Stop after the line that contains "YAX = math.cos(PITCH); ZAX = math.sin(PITCH)"; until then, restate each line of the entries word for word from the very first.

— Begin Data extract —

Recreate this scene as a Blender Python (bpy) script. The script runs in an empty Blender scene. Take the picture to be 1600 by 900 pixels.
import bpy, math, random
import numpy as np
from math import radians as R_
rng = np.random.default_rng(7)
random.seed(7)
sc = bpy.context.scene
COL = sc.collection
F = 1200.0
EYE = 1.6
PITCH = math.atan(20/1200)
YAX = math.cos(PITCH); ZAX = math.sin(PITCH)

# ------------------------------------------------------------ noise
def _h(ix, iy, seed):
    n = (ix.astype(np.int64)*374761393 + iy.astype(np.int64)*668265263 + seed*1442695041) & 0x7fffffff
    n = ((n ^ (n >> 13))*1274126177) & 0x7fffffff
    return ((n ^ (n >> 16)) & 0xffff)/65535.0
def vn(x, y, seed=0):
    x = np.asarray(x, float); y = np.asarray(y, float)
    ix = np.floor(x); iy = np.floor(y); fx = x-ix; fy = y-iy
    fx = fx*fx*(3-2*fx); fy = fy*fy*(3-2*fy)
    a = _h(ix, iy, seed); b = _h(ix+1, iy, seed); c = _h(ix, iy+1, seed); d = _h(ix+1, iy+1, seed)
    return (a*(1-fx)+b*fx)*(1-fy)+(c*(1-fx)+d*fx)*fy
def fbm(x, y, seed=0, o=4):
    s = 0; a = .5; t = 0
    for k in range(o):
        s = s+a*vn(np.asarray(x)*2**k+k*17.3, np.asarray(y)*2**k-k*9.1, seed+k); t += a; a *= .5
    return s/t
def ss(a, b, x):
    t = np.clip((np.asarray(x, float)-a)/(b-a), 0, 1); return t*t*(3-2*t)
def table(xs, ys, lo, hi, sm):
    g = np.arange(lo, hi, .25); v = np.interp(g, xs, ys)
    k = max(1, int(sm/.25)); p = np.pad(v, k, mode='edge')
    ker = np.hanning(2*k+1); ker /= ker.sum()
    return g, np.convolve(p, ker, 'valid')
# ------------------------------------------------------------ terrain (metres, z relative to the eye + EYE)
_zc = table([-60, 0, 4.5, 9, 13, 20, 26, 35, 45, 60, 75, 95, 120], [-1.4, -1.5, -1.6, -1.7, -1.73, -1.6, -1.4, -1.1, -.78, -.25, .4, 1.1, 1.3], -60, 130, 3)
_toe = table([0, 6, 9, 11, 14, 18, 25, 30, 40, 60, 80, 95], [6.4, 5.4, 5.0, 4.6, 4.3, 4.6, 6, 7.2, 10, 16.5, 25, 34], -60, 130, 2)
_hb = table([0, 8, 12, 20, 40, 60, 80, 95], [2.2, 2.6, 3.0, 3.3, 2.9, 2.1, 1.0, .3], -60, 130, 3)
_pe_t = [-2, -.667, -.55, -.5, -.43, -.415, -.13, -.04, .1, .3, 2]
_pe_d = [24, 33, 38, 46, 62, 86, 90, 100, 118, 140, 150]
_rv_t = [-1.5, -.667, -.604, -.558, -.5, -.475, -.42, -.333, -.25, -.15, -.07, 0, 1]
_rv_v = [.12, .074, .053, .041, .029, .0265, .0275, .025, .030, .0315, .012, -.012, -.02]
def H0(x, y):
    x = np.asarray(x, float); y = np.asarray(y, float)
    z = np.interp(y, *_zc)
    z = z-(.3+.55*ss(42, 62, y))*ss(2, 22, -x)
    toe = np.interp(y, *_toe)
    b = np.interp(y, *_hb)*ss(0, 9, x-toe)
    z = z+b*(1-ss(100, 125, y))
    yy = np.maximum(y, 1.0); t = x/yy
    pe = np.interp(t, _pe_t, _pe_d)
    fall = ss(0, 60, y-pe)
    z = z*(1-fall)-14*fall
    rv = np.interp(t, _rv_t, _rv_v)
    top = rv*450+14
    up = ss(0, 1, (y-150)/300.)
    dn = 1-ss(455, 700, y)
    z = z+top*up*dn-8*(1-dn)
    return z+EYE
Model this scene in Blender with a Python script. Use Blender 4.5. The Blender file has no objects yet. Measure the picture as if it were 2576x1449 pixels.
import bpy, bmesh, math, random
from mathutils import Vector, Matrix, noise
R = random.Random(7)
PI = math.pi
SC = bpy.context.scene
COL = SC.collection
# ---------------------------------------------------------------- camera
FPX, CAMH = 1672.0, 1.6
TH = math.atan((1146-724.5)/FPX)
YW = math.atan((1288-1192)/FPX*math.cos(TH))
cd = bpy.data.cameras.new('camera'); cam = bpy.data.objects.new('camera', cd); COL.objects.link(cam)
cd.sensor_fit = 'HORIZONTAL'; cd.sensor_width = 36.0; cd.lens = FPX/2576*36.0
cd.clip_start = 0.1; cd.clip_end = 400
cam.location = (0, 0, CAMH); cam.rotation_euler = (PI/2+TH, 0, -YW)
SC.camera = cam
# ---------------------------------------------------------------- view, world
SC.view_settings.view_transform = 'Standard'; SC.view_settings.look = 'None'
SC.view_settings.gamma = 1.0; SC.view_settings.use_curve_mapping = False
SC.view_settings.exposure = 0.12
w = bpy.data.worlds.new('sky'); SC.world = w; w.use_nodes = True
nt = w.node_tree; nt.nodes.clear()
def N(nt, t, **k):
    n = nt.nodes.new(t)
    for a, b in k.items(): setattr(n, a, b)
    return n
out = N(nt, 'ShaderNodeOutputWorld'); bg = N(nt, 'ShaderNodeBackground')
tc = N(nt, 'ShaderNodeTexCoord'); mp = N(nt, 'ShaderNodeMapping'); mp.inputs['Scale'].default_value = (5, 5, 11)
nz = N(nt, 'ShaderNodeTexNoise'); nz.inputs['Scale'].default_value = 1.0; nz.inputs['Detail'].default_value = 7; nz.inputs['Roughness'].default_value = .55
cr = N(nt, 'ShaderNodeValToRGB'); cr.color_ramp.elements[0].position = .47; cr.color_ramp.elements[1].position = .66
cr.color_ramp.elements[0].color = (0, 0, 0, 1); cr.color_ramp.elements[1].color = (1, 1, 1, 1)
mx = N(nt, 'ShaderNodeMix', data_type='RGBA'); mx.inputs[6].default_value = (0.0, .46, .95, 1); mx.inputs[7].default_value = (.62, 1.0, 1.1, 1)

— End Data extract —

> Task solution
Recreate this scene as a Blender Python (bpy) script. The script runs in an empty Blender scene. Take the picture to be 1600 by 900 pixels.
import bpy, math, random
import numpy as np
from math import radians as R_
rng = np.random.default_rng(7)
random.seed(7)
sc = bpy.context.scene
COL = sc.collection
F = 1200.0
EYE = 1.6
PITCH = math.atan(20/1200)
YAX = math.cos(PITCH); ZAX = math.sin(PITCH)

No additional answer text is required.